At times it has appeared that the Chinese officials’ performances are more for domestic political consumption, but it has meant little progress on key areas, the Biden administration official said.

“We don’t believe that is how responsible nations act, especially given the global importance of U.S.-China competition,” the Biden administration official said.

While largely avoiding specifics, the Biden administration official indicated that those areas of discussion where the U.S. wants to see more progress include cybersecurity, China’s disputed maritime claims, its oppression of Muslim minorities and potentially the future of its nuclear program.

Above all, however, the goal of the call was to convey that Biden has a complex, non-binary view of the U.S.-Chinese relationship.

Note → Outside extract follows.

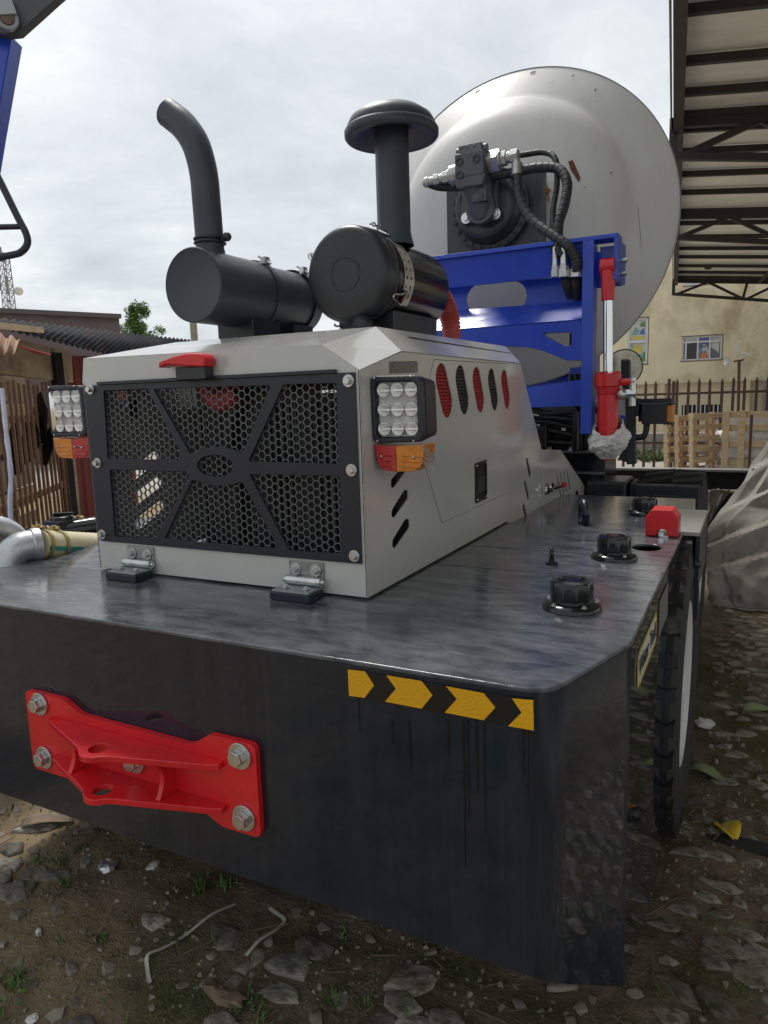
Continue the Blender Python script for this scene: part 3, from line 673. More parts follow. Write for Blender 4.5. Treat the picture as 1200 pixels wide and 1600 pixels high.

Biden has repeatedly said the United States will compete with China but that he wants to make sure that competition doesn’t lead to conflict. At the same time, Biden believes it’s possible to compete with China while also cooperating with it on certain areas of mutual interest.

It’s not clear that Chinese officials get that Biden wants to compete and cooperate at the same time, the senior administration official said, one reason Biden decided to talk to Xi. Xi has centralized so much power in China that a leader-level call may have been the best way to take the relationship with the United States forward.

Biden wanted to lay out some guardrails for the relationship to avoid conflict, including maintaining open lines of communication, having substantive and honest discussions and avoiding linking issues.

The Biden administration anticipates that at some point the U.S. president will meet with Xi, possibly on sidelines of a major multilateral gathering in the coming months.